WRITTEN TASK.
Go through the listing and copy each line with the string "follow".

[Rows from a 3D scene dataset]
=======
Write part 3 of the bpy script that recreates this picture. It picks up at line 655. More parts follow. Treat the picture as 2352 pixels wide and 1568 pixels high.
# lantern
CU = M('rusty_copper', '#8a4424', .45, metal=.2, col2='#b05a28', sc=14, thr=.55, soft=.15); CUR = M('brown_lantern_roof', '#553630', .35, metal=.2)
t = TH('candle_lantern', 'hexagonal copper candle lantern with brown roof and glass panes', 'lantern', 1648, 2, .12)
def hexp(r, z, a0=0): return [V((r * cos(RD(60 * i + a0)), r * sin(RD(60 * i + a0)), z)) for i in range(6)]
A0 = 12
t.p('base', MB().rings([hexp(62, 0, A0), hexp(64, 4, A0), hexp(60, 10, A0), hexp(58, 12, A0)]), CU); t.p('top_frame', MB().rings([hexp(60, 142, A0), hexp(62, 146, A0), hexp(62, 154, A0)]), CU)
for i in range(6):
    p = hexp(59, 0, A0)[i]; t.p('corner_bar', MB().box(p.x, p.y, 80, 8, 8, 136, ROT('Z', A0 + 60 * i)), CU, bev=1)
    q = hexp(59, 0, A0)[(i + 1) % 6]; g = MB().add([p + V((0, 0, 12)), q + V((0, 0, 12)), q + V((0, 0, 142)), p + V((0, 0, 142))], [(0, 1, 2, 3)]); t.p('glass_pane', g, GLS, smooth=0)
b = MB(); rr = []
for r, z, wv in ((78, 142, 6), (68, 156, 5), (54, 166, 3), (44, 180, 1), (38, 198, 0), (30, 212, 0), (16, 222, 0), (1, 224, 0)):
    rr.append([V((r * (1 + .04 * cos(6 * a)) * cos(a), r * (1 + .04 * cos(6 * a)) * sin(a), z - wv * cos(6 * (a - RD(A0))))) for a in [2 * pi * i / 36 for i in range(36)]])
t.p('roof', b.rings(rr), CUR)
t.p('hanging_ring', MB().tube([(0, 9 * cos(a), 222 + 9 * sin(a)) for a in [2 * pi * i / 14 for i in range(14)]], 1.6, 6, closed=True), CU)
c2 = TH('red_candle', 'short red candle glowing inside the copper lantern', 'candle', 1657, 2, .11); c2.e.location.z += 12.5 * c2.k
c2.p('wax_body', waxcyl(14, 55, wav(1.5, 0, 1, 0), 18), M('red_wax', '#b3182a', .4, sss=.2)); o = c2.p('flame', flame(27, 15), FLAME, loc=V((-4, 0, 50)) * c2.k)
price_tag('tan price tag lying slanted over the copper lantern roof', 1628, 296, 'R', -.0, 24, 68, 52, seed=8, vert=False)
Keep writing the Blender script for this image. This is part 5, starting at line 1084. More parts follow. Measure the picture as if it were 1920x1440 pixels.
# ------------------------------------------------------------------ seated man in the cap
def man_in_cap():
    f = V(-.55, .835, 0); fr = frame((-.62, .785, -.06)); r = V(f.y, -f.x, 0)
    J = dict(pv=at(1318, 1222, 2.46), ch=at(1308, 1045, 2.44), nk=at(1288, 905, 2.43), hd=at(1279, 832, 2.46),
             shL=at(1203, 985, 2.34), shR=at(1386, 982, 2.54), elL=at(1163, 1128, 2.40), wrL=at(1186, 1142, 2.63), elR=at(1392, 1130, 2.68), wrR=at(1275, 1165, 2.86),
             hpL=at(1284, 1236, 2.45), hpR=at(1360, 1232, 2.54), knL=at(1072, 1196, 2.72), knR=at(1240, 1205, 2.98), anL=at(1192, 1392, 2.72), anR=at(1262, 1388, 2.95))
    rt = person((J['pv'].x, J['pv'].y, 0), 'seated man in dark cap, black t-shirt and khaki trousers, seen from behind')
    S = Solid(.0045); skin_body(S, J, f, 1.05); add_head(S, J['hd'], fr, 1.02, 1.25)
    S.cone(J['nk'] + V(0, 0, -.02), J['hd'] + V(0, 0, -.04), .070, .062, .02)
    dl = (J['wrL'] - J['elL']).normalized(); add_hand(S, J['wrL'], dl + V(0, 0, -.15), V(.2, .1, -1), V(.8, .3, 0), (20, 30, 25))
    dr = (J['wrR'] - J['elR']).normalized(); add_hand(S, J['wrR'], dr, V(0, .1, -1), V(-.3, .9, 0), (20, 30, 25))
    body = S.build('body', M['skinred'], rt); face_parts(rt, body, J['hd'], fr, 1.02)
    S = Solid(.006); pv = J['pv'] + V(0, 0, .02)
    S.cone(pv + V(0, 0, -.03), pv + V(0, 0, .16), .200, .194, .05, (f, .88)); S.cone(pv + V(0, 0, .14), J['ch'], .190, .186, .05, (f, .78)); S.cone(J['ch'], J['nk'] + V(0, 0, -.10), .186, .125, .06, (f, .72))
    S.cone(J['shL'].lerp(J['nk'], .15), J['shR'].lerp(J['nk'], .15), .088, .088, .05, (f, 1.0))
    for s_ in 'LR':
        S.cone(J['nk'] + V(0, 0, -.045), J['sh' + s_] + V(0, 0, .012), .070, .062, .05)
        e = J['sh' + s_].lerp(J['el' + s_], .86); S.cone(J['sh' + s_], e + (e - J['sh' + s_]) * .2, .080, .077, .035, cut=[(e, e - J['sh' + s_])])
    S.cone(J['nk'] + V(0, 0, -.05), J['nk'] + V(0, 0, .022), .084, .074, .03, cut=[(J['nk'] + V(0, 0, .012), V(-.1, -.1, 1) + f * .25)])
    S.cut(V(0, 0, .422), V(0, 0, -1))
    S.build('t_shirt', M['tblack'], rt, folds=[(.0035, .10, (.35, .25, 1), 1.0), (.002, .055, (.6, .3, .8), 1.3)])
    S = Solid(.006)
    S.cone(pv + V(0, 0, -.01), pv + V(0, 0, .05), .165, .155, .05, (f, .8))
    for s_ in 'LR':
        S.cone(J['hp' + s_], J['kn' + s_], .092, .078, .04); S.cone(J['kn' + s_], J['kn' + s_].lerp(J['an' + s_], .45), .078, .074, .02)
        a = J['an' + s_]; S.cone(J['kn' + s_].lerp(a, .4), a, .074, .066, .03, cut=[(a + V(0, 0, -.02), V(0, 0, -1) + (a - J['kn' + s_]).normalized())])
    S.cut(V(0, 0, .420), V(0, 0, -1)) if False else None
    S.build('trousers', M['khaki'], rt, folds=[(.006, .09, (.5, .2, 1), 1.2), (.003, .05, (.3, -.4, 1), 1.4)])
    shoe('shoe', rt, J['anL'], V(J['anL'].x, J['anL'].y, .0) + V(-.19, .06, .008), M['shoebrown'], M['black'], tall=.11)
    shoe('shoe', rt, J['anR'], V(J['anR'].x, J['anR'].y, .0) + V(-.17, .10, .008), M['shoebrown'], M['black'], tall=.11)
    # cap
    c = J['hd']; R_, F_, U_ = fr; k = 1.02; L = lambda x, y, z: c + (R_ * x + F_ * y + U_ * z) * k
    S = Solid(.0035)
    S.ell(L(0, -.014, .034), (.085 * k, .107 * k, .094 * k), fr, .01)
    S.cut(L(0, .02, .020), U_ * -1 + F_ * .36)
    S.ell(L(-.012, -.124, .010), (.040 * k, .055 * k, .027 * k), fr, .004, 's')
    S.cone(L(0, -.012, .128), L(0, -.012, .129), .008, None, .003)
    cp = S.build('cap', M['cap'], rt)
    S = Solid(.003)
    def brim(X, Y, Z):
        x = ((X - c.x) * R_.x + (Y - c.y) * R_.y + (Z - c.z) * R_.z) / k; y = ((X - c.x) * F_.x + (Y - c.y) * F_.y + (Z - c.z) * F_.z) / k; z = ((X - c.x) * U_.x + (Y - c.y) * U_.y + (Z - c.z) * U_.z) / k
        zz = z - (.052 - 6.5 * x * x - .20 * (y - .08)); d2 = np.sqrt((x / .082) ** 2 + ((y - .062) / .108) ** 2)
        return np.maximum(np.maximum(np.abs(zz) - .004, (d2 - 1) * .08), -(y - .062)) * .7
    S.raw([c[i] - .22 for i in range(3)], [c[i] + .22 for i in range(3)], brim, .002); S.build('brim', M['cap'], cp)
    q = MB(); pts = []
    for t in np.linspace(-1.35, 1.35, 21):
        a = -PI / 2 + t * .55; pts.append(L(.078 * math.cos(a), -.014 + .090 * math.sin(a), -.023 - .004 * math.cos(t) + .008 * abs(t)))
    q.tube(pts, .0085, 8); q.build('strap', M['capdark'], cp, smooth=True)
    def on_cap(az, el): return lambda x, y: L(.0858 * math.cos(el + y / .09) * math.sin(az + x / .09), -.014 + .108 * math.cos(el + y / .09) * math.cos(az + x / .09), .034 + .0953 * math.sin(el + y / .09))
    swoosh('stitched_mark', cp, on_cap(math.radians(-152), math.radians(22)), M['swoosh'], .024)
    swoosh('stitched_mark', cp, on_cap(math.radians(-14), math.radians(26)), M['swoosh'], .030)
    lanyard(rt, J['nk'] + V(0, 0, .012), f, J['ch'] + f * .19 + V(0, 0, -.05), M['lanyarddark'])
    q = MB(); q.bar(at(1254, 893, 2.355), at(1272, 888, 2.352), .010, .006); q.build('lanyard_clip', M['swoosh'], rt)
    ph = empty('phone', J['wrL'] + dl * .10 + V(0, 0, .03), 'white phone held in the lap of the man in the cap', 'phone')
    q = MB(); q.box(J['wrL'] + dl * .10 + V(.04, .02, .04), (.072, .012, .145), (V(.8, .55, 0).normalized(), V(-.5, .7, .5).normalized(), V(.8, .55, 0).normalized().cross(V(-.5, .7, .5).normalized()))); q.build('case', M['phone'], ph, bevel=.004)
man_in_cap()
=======
EXERCISE RESULT.
Write part 3 of the bpy script that recreates this picture. It picks up at line 655. More parts follow. Treat the picture as 2352 pixels wide and 1568 pixels high.
Keep writing the Blender script for this image. This is part 5, starting at line 1084. More parts follow. Measure the picture as if it were 1920x1440 pixels.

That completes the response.